▸ **What you need to do**
Take the lines from the beginning of the data below through the line holding "PI = math.pi" and return exactly those.

▸ **Dataset section**
▬▬▬▬▬▬

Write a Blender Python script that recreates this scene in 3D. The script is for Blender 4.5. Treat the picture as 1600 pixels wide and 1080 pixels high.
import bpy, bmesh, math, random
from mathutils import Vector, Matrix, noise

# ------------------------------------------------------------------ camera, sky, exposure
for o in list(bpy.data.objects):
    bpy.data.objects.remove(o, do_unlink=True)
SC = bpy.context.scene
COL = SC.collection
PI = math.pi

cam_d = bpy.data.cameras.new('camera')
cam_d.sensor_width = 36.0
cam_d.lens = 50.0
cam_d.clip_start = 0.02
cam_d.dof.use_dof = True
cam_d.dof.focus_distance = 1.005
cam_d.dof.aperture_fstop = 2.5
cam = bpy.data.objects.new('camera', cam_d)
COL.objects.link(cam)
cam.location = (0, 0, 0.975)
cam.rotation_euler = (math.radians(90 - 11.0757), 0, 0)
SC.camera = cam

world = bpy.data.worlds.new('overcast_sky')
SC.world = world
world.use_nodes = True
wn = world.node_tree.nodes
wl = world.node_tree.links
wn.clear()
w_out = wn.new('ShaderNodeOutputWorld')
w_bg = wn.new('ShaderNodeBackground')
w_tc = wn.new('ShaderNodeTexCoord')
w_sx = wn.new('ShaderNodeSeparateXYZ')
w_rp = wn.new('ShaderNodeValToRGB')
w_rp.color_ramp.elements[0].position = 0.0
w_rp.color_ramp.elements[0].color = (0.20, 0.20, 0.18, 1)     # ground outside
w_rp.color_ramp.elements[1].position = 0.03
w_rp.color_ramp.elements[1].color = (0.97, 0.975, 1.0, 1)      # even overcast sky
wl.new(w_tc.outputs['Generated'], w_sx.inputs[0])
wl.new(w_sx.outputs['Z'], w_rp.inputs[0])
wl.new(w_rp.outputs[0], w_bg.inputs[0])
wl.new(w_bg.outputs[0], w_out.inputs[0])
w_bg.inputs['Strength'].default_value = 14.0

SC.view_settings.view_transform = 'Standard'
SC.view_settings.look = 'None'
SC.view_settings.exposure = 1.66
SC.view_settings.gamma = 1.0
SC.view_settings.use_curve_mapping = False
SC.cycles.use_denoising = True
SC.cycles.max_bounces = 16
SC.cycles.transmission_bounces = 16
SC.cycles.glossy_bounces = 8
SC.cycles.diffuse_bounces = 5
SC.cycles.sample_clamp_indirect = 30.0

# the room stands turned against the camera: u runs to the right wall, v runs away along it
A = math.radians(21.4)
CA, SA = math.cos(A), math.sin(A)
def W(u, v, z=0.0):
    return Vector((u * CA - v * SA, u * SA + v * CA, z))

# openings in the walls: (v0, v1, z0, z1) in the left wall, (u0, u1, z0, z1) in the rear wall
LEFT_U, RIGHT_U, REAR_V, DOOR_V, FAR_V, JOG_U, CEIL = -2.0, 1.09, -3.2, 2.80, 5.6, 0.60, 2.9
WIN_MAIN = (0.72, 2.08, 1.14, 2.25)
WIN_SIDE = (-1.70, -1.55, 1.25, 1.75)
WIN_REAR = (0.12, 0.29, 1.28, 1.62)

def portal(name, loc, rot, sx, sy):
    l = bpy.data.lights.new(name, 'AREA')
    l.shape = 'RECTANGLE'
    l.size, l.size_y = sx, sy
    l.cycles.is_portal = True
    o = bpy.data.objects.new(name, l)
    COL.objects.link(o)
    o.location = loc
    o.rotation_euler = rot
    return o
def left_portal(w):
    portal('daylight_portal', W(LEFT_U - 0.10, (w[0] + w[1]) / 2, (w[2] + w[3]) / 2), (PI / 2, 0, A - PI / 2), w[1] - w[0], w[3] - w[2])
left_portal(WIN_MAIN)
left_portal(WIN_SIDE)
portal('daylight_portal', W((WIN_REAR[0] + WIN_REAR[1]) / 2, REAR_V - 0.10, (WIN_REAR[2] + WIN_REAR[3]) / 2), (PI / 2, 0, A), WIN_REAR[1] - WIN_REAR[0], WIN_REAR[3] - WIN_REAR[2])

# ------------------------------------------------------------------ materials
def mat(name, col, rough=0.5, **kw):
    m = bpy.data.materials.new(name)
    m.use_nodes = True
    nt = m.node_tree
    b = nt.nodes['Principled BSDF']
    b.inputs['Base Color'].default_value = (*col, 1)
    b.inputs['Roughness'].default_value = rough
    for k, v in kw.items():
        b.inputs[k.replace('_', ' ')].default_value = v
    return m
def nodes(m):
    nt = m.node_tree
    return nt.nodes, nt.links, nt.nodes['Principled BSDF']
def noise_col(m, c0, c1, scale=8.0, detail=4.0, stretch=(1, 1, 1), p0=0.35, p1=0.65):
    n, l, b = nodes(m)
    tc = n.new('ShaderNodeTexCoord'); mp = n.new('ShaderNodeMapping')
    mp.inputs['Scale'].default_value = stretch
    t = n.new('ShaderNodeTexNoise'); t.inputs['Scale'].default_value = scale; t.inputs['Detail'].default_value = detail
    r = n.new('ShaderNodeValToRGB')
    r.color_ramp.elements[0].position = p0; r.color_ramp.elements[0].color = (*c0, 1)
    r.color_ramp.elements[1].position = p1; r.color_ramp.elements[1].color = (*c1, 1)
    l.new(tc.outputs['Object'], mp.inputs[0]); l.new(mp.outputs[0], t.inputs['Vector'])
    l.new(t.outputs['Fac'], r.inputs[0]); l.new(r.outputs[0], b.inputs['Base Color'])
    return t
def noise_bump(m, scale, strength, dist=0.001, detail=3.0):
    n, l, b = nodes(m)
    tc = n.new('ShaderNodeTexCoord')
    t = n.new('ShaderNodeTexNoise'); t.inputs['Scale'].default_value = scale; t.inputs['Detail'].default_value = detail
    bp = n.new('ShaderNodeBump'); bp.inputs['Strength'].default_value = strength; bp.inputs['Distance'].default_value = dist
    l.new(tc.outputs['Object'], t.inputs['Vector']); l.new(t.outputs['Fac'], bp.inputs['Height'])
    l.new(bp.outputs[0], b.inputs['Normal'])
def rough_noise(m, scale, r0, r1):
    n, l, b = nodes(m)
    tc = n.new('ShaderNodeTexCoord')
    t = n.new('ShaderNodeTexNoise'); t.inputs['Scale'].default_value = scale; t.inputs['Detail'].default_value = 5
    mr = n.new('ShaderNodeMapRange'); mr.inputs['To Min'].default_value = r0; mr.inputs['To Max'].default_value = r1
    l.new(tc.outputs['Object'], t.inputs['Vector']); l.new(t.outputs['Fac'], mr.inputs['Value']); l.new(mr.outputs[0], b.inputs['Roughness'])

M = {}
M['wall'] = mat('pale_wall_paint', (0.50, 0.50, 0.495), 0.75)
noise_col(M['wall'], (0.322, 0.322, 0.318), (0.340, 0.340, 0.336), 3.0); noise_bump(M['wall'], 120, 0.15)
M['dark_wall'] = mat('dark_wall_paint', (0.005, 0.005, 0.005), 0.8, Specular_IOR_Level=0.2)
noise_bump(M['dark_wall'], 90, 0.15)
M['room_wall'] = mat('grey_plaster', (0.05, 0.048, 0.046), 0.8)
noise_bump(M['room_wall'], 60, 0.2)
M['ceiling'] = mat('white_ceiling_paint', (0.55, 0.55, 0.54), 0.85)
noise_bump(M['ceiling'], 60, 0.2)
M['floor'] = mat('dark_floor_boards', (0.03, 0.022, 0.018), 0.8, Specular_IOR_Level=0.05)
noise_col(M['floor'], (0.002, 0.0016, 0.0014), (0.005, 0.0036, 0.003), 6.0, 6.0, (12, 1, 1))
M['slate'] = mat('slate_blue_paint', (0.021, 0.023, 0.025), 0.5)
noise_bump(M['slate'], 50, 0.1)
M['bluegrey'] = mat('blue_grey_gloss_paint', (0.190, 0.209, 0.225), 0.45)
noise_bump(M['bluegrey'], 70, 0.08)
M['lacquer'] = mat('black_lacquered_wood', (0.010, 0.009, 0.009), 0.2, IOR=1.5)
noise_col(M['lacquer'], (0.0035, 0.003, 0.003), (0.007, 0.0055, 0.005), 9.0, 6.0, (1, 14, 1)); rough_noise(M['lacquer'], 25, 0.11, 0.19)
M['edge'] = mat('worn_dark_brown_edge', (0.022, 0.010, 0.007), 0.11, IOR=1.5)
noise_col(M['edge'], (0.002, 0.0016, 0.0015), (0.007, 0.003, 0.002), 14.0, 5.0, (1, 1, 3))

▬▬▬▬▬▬

▸ **Reply**
Write a Blender Python script that recreates this scene in 3D. The script is for Blender 4.5. Treat the picture as 1600 pixels wide and 1080 pixels high.
import bpy, bmesh, math, random
from mathutils import Vector, Matrix, noise

# ------------------------------------------------------------------ camera, sky, exposure
for o in list(bpy.data.objects):
    bpy.data.objects.remove(o, do_unlink=True)
SC = bpy.context.scene
COL = SC.collection
PI = math.pi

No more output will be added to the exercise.